The hippodrome was built close to the port and forum of Berytus. It was one of the largest in the Levant, occupying an area of 3500 m2, and was probably similar in overall design to the Circus Maximus in Rome, comprising starting gates and a circuit of two straight tracks connected by a semicircular end. The circus was mostly used for chariot racing, which was an immensely popular and highly partisan spectator sport throughout the Roman Empire; the track would have been surrounded by seating tiers for spectators. The Berytus hippodrome is mentioned in the anonymous, late 4th century Expositio totius mundi et gentium as one of the five best racing circuits in the Levant, the others being at Antioch, Laodicea, Caesarea and Tyrus.
During the 6th and the 7th centuries of the Byzantine Empire, violent factional and political disturbances at circuses led to their gradual abandonment as places of costly, officially subsidised mass entertainment. The hippodrome at Berytus fell into disuse and disrepair.
Later -under Arab rule- its stones were reused for the construction of other buildings while it was subsequently mined, according to archeologist Lee Levine, but its outline remained sufficiently clear in the 20th century for identification as a hippodrome by the archaeologist Robert du Mesnil du Buisson. Its groundworks were partially excavated in 1988. An approximately 90-meter section of wall has been uncovered, alongside the straight, and foundations of seating tiers at the semi-circular end.
The hippodrome site is near the Maghen Abraham Synagogue in Wadi Abu Jamil, the historic, Jewish quarter of Beirut.

Preservation

In 2009, the site was officially listed in the general inventory of historic buildings, and the Culture Minister Tamam Salam ruled that it should be preserved in situ and turned into a tourist landmark.

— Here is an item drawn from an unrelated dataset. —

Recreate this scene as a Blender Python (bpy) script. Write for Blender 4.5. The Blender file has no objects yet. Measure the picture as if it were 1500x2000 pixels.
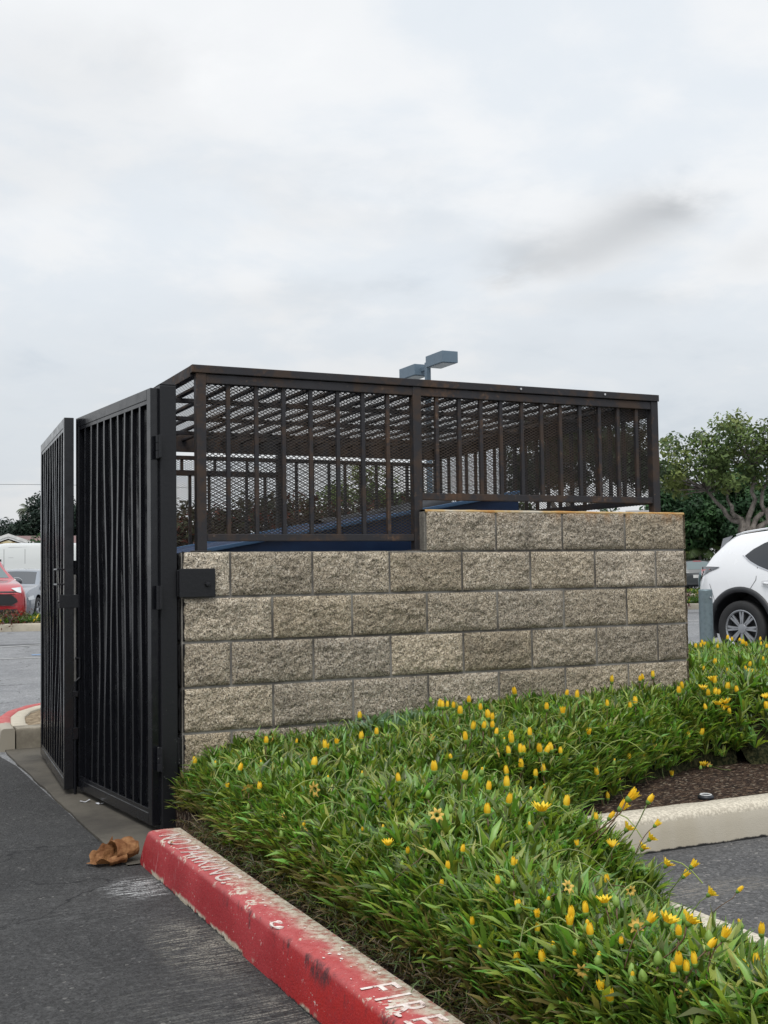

According to an article appearing in the French daily, L’Orient le Jour, Gaby Layoun, the Culture Minister at the time, approved in March 2012 plans for a luxury residential complex to be built over the ruins of Beirut’s Roman Hippodrome, bypassing the recommendations of three of his predecessors: Tarek Mitri, Salim Wardé, and Tammam Salam. The Association for the Protection of the Lebanese Heritage organized protests as an attempt to reverse the Culture Ministry's decision to allow the building over the hippodrome. Following the litigation brought by APLH, the court suspended on May 31, 2012 the Culture Ministry's decision, N˚ 849, to dismantle the Roman Hippodrome that would have allowed for the construction of a building project on the site. The site was protected until 2015 when construction began again.